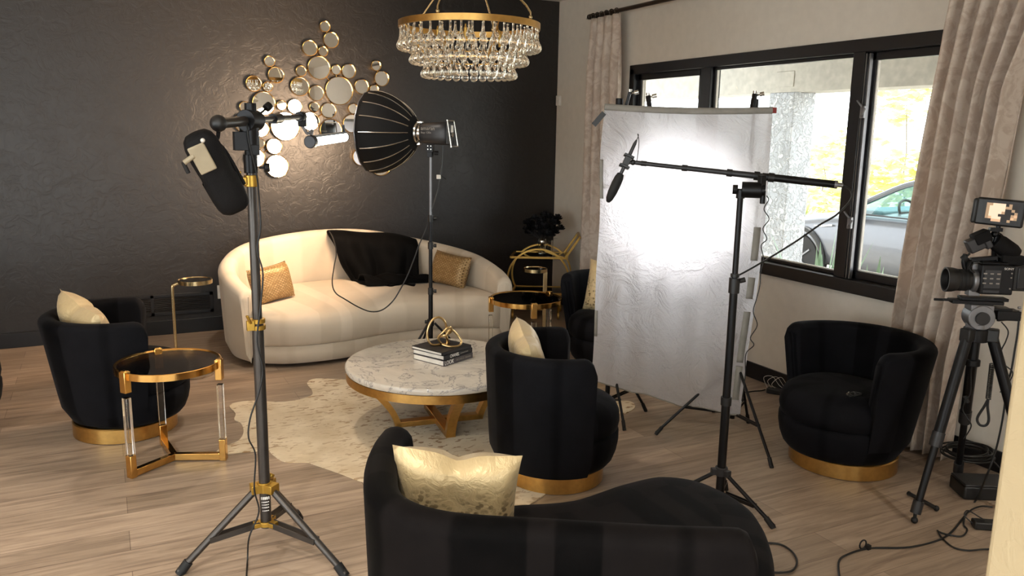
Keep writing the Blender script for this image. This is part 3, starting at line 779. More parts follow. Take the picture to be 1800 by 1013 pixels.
kpts = [P(776, 611, .03), P(764, 614, .01), P(755, 603, 0), P(751, 585, 0), P(758, 565, .01), P(772, 558, .03), P(783, 568, .04), P(785, 588, .05), P(786, 603, .03), P(780, 610, .0),
        P(772, 600, -.03), P(771, 592, -.04), P(780, 583, -.05), P(791, 575, -.02), P(793, 583, .02), P(782, 590, .04), P(771, 593, .03), P(775, 604, -.01), P(790, 613, -.03), P(806, 611, -.01), P(811, 600, .02), P(803, 588, .03), P(793, 580, .01), P(784, 590, .0), P(789, 604, .03)]
kz = tz+.0875
kpts = [V((p.x, p.y, max(p.z, kz))) for p in kpts]
tag(obj('knot_sculpture', MB().tube(crom(kpts, 7, True), .0068, 10, True), 'knot_gold', smooth=180), 'gold looped knot ornament lying on the stack of books', 'ornament')

# ------------------------------------------------------------------ acrylic side tables
def side_table(label, loc, angles, glassmat, r=.262, h=.55):
    t = thing('side_table', label, 'side table', (*loc, 0), 0, 'round glass side tables with clear legs')
    obj('rim', MB().lathe([(r-.016, h-.034), (r, h-.034), (r, h), (r-.005, h+.002), (r-.016, h-.004)], n=72, closed=True), 'gold', t)
    obj('glass_top', MB().lathe([(r-.016, h-.014), (r-.016, h-.005)], n=72), glassmat, t, smooth=30)
    for a in angles:
        a = R(a); d = V((cos(a), sin(a), 0)); p = d*(r-.004); m3_ = MX.Rotation(a, 3, 'Z')
        lg = obj('leg', MB().box(p+V((0, 0, h*.49)), (.030, .036, h*.56), m3_), 'acrylic', t, bevel=.003)
        obj('bracket', MB().box(p+V((0, 0, h-.045)), (.036, .042, .11), m3_).box(p*1.0+V((0, 0, h+.008)), (.026, .034, .012), m3_), 'gold', lg, bevel=.003)
        obj('foot', MB().box(p+V((0, 0, .06)), (.034, .040, .12), m3_), 'gold', lg, bevel=.003)
        obj('stretcher', MB().bar(V((0, 0, .022)), p-d*.015+V((0, 0, .022)), .032, .036), 'gold', t, bevel=.002)
side_table('gold side table with clear legs beside the black chair on the left', (.245, 4.455), (98, 215, 337), 'smoke_glass')
side_table('gold side table with clear legs between sofa end and window chair', (2.77, 5.24), (165, 255, 20), 'dark_glass', .27)

# drink tables
p = V((.50, 6.05, 0)); dt = thing('drink_table', 'slim gold drink table standing left of the cream sofa', 'drink table', p)
obj('base', MB().lathe([(.135, 0), (.138, .006), (.138, .022), (.13, .026)], n=40), 'steel', dt)
tp = pn(343, 494, (.515, 6.04)); sx = pn(306, 560, (.39, 6.08))
obj('stem', MB().tube(crom([(sx.x, sx.y, .02), (sx.x, sx.y, .3), (sx.x, sx.y, tp.z-.07), (sx.x+.012, sx.y, tp.z-.03), (sx.x+.06, sx.y-.01, tp.z-.014), (tp.x-.03, tp.y, tp.z-.014)], 6), .011, 10), 'pale_gold', dt, world=True)
obj('tray_top', MB().lathe([(.112, tp.z-.018), (.116, tp.z-.016), (.116, tp.z+.012), (.111, tp.z+.012), (.108, tp.z+.004)], (tp.x, tp.y, 0), n=40), 'pale_gold', dt, world=True)
obj('inset_top', MB().lathe([(.107, tp.z+.002), (.107, tp.z+.007)], (tp.x, tp.y, 0), n=40), 'dark_glass', dt, world=True)
tp = pn(941, 474, (3.33, 6.05)); d2 = thing('drink_table', 'small bronze drink table in front of the gold bar cart', 'drink table', (tp.x+.03, tp.y, 0))
obj('base', MB().lathe([(.12, 0), (.122, .004), (.122, .018), (.115, .022)], (tp.x+.03, tp.y, 0), n=40), 'antique', d2, world=True)
obj('stem', MB().box((tp.x+.083, tp.y-.03, tp.z/2), (.036, .014, tp.z-.03), R(-28)), 'pale_gold', d2, world=True, bevel=.003)
obj('tray_top', MB().lathe([(.10, tp.z-.018), (.104, tp.z-.016), (.104, tp.z+.012), (.099, tp.z+.012), (.096, tp.z+.004)], (tp.x, tp.y, 0), n=40), 'pale_gold', d2, world=True)
obj('inset_top', MB().lathe([(.095, tp.z+.002), (.095, tp.z+.007)], (tp.x, tp.y, 0), n=40), 'dark_glass', d2, world=True)

# ------------------------------------------------------------------ bar cart, vase, black flowers
q0 = (3.60, 6.72); c = pn(946, 489, q0); vd = V((ray(946, 489).x, ray(946, 489).y, 0)).normalized(); vr = V((vd.y, -vd.x, 0))
bc = thing('bar_cart', 'gold bar cart with two ring sides in the dark corner', 'bar cart', (c.x, c.y, 0))
rr_ = .300; dep = .36
c.z = rr_+.085
C1, C2 = c, c+vd*dep+vr*.03
for cc in (C1, C2):
    m = MB(); rows = []
    for i in range(64):
        a = 2*pi*i/64; o = vr*cos(a)+V((0, 0, sin(a))); rows.append([cc+o*(rr_-.016)-vd*.016, cc+o*(rr_+.0)-vd*.016, cc+o*rr_+vd*.016, cc+o*(rr_-.016)+vd*.016])
    rows.append(rows[0]); m.grid(rows, True); obj('ring_frame', m, 'antique', bc, world=True, smooth=35)
zs, zl = C1.z+.21, C1.z-.14
for (zz, hw, nm) in ((zs, .265, 'upper_shelf'), (zl, .255, 'lower_shelf')):
    m = MB(); a, b, d_, e = C1-vr*hw, C1+vr*hw, C2+vr*hw, C2-vr*hw
    for p, q in ((a, b), (b, d_), (d_, e), (e, a)): m.bar(V((p.x, p.y, zz)), V((q.x, q.y, zz)), .022, .022)
    sh = obj(nm, m, 'antique', bc, world=True, bevel=.003)
    mid = (C1+C2)/2
    obj('shelf_glass', MB().box((mid.x, mid.y, zz), (hw*2-.02, dep-.02, .008), MX((vr, vd, V((0, 0, 1)))).transposed()), 'dark_glass', sh, world=True)
hb = C1+vr*.25+V((0, 0, .21)); he = pn(1019, 418, (C1.x+vr.x*.42, C1.y+vr.y*.42))
obj('handle', MB().bar(hb, he, .03, .022).bar(hb+vd*dep, he+vd*dep, .03, .022).bar(he, he+vd*dep, .022, .022), 'antique', bc, world=True, bevel=.003)
obj('handle_brace', MB().bar(C1+vr*.06+V((0, 0, .275)), hb+V((0, 0, .0)), .022, .016), 'antique', bc, world=True)
for cc in (C1, C2):
    for s in (-.24, .2):
        b = cc+vr*s; b.z = 0
        w_ = MB().cyl(b+V((0, 0, .035))-vr*.009, b+V((0, 0, .035))+vr*.009, .034, n=18).bar(b+V((0, 0, .035)), b+V((0, 0, C1.z-math.sqrt(rr_**2-s*s)+.005)), .02, .014)
        obj('wheel', w_, 'antique', bc, world=True)
mid = (C1+C2)/2; vz = zs+.012; vp = pn(953, 430, (mid.x, mid.y)); vp.z = vz
vs = thing('vase', 'clear cylinder vase with silver bands on the bar cart', 'vase', vp)
obj('vase_glass', MB().lathe([(.034, 0), (.038, .004), (.038, .150), (.034, .150), (.034, .012), (.0, .012)], n=32), 'acrylic', vs)
obj('silver_band', MB().lathe([(.0386, .102), (.040, .105), (.040, .132), (.0386, .135)], n=32, closed=False), 'steel', vs)
obj('silver_band', MB().lathe([(.0386, .035), (.040, .038), (.040, .058), (.0386, .06)], n=32, closed=False), 'steel', vs)
v2 = vp+vr*.075+vd*.03; g2 = thing('tumbler_glass', 'tall clear glass beside the vase on the bar cart', 'glass', v2)
obj('glass_wall', MB().lathe([(.026, 0), (.030, .004), (.032, .13), (.029, .13), (.026, .012), (0, .012)], n=28), 'acrylic', g2)
fl = thing('flower_bouquet', 'bouquet of black artificial flowers in the vase', 'flowers', vp+V((0, 0, .02)))
st = MB()
heads = []
HP = [(928, 392), (940, 383), (952, 388), (965, 382), (978, 393), (985, 402), (972, 404), (958, 400), (944, 402), (930, 410), (950, 412), (968, 413), (980, 385), (935, 398), (958, 380), (972, 390), (948, 395), (962, 412), (925, 402), (976, 410)]
for (px, py) in HP:
    h = pn(px, py, (vp.x, vp.y)) + vd*rnd.uniform(-.05, .06); heads.append(h)
    st.tube(crom([vp+V((rnd.uniform(-.012, .012), rnd.uniform(-.012, .012), .02)), vp+V((0, 0, .12)), h], 5), .0025, 5)
obj('stems', st, 'flower', fl, world=True)
for h in heads:
    m = MB(); r0 = rnd.uniform(.034, .056)
    for ring, (n_, up, rad) in enumerate(((5, .9, .45), (7, .55, .8), (8, .15, 1.0))):
        for k in range(n_):
            a = 2*pi*k/n_+ring*.4; d = V((cos(a), sin(a), 0)); b0 = h+V((0, 0, -.01)); tpv = h+d*r0*rad+V((0, 0, r0*up)); sd = V((-d.y, d.x, 0))*r0*.42
            md_ = (b0+tpv)/2+d*r0*.2-V((0, 0, r0*.12))
            m.add([b0, md_+sd, tpv+sd*.6+V((0, 0, .004)), tpv+d*.004-V((0, 0, .004)), tpv-sd*.6+V((0, 0, .004)), md_-sd], [(0, 1, 2, 3), (0, 3, 4, 5)])
    obj('blossom', m, 'flower', fl, world=True, smooth=180)
lf = MB()
for i in range(22):
    a = rnd.random()*2*pi; b0 = vp+V((0, 0, .15)); e = pn(rnd.uniform(918, 990), rnd.uniform(380, 420), (vp.x, vp.y))+vd*rnd.uniform(-.08, .08)
    d, s_, u_ = basis(e-b0); lf.add([b0.lerp(e, .5), b0.lerp(e, .8)+s_*.012, e, b0.lerp(e, .8)-s_*.012], [(0, 1, 2, 3)])
obj('leaf', lf, 'flower', fl, world=True)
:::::
▶ _Directions for this task_:
Only lines belong in the copy: transcribe those from the start of the data through the line that contains "of books', 'ornament')", and skip the pictures.

▶ _Response to the task_:
Keep writing the Blender script for this image. This is part 3, starting at line 779. More parts follow. Take the picture to be 1800 by 1013 pixels.
kpts = [P(776, 611, .03), P(764, 614, .01), P(755, 603, 0), P(751, 585, 0), P(758, 565, .01), P(772, 558, .03), P(783, 568, .04), P(785, 588, .05), P(786, 603, .03), P(780, 610, .0),
        P(772, 600, -.03), P(771, 592, -.04), P(780, 583, -.05), P(791, 575, -.02), P(793, 583, .02), P(782, 590, .04), P(771, 593, .03), P(775, 604, -.01), P(790, 613, -.03), P(806, 611, -.01), P(811, 600, .02), P(803, 588, .03), P(793, 580, .01), P(784, 590, .0), P(789, 604, .03)]
kz = tz+.0875
kpts = [V((p.x, p.y, max(p.z, kz))) for p in kpts]
tag(obj('knot_sculpture', MB().tube(crom(kpts, 7, True), .0068, 10, True), 'knot_gold', smooth=180), 'gold looped knot ornament lying on the stack of books', 'ornament')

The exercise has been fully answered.